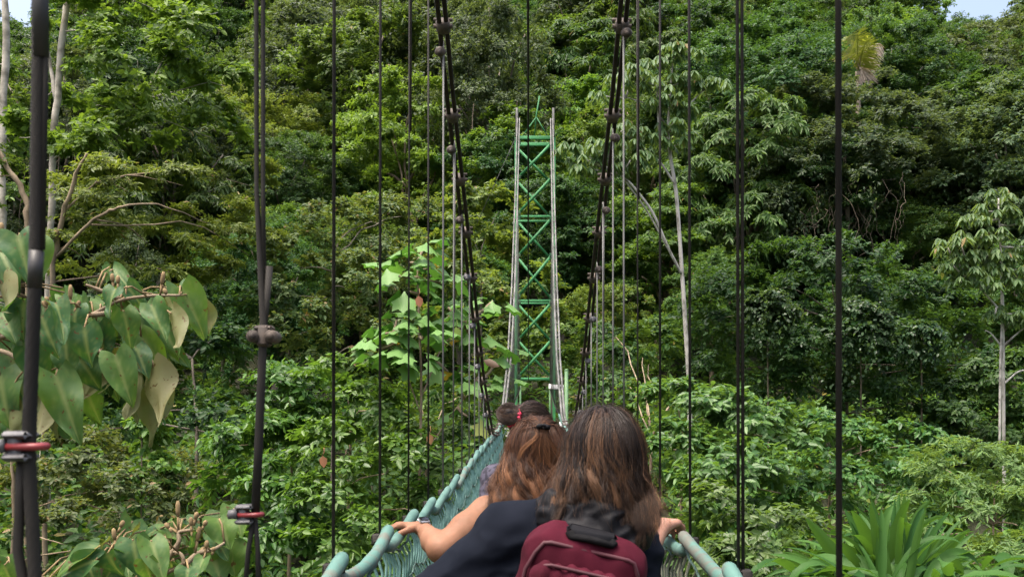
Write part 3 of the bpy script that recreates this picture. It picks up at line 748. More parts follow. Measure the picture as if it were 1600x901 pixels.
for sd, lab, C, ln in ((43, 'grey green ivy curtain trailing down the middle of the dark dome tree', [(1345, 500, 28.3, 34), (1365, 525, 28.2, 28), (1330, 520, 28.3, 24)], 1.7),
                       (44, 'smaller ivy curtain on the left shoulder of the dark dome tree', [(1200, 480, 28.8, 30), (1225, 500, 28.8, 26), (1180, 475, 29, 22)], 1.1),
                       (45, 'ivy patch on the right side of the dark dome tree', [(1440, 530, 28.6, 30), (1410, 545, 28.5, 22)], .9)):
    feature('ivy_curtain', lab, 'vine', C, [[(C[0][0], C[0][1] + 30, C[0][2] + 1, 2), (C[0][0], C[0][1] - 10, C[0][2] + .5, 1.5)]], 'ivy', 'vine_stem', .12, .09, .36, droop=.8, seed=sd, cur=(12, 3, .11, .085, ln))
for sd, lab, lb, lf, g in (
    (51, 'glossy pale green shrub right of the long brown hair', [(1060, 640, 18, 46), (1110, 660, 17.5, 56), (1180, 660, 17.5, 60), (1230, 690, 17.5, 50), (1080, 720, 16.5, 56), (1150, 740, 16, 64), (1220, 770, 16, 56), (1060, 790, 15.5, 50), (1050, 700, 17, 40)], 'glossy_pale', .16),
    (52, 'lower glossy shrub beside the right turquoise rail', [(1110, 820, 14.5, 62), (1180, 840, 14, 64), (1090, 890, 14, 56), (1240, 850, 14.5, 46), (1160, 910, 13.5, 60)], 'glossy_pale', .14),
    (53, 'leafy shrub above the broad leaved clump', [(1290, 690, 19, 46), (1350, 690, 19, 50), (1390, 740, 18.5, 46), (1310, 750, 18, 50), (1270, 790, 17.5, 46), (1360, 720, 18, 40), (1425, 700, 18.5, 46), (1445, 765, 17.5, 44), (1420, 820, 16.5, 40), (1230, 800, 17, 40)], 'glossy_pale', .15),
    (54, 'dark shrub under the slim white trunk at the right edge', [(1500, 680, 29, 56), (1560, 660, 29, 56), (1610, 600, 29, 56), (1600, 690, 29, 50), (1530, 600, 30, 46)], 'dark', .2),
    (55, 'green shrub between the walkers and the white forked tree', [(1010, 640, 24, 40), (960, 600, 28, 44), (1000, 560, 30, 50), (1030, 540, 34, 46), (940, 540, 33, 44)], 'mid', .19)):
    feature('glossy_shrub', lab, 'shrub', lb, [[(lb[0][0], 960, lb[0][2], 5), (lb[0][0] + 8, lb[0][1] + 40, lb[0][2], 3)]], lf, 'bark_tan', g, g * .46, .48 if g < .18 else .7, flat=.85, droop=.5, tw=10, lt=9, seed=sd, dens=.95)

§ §

TO DO |
Reproduce all of the data exactly; the pictures do not belong in the copy.

TASK ANSWER |
Write part 3 of the bpy script that recreates this picture. It picks up at line 748. More parts follow. Measure the picture as if it were 1600x901 pixels.
for sd, lab, C, ln in ((43, 'grey green ivy curtain trailing down the middle of the dark dome tree', [(1345, 500, 28.3, 34), (1365, 525, 28.2, 28), (1330, 520, 28.3, 24)], 1.7),
                       (44, 'smaller ivy curtain on the left shoulder of the dark dome tree', [(1200, 480, 28.8, 30), (1225, 500, 28.8, 26), (1180, 475, 29, 22)], 1.1),
                       (45, 'ivy patch on the right side of the dark dome tree', [(1440, 530, 28.6, 30), (1410, 545, 28.5, 22)], .9)):
    feature('ivy_curtain', lab, 'vine', C, [[(C[0][0], C[0][1] + 30, C[0][2] + 1, 2), (C[0][0], C[0][1] - 10, C[0][2] + .5, 1.5)]], 'ivy', 'vine_stem', .12, .09, .36, droop=.8, seed=sd, cur=(12, 3, .11, .085, ln))
for sd, lab, lb, lf, g in (
    (51, 'glossy pale green shrub right of the long brown hair', [(1060, 640, 18, 46), (1110, 660, 17.5, 56), (1180, 660, 17.5, 60), (1230, 690, 17.5, 50), (1080, 720, 16.5, 56), (1150, 740, 16, 64), (1220, 770, 16, 56), (1060, 790, 15.5, 50), (1050, 700, 17, 40)], 'glossy_pale', .16),
    (52, 'lower glossy shrub beside the right turquoise rail', [(1110, 820, 14.5, 62), (1180, 840, 14, 64), (1090, 890, 14, 56), (1240, 850, 14.5, 46), (1160, 910, 13.5, 60)], 'glossy_pale', .14),
    (53, 'leafy shrub above the broad leaved clump', [(1290, 690, 19, 46), (1350, 690, 19, 50), (1390, 740, 18.5, 46), (1310, 750, 18, 50), (1270, 790, 17.5, 46), (1360, 720, 18, 40), (1425, 700, 18.5, 46), (1445, 765, 17.5, 44), (1420, 820, 16.5, 40), (1230, 800, 17, 40)], 'glossy_pale', .15),
    (54, 'dark shrub under the slim white trunk at the right edge', [(1500, 680, 29, 56), (1560, 660, 29, 56), (1610, 600, 29, 56), (1600, 690, 29, 50), (1530, 600, 30, 46)], 'dark', .2),
    (55, 'green shrub between the walkers and the white forked tree', [(1010, 640, 24, 40), (960, 600, 28, 44), (1000, 560, 30, 50), (1030, 540, 34, 46), (940, 540, 33, 44)], 'mid', .19)):
    feature('glossy_shrub', lab, 'shrub', lb, [[(lb[0][0], 960, lb[0][2], 5), (lb[0][0] + 8, lb[0][1] + 40, lb[0][2], 3)]], lf, 'bark_tan', g, g * .46, .48 if g < .18 else .7, flat=.85, droop=.5, tw=10, lt=9, seed=sd, dens=.95)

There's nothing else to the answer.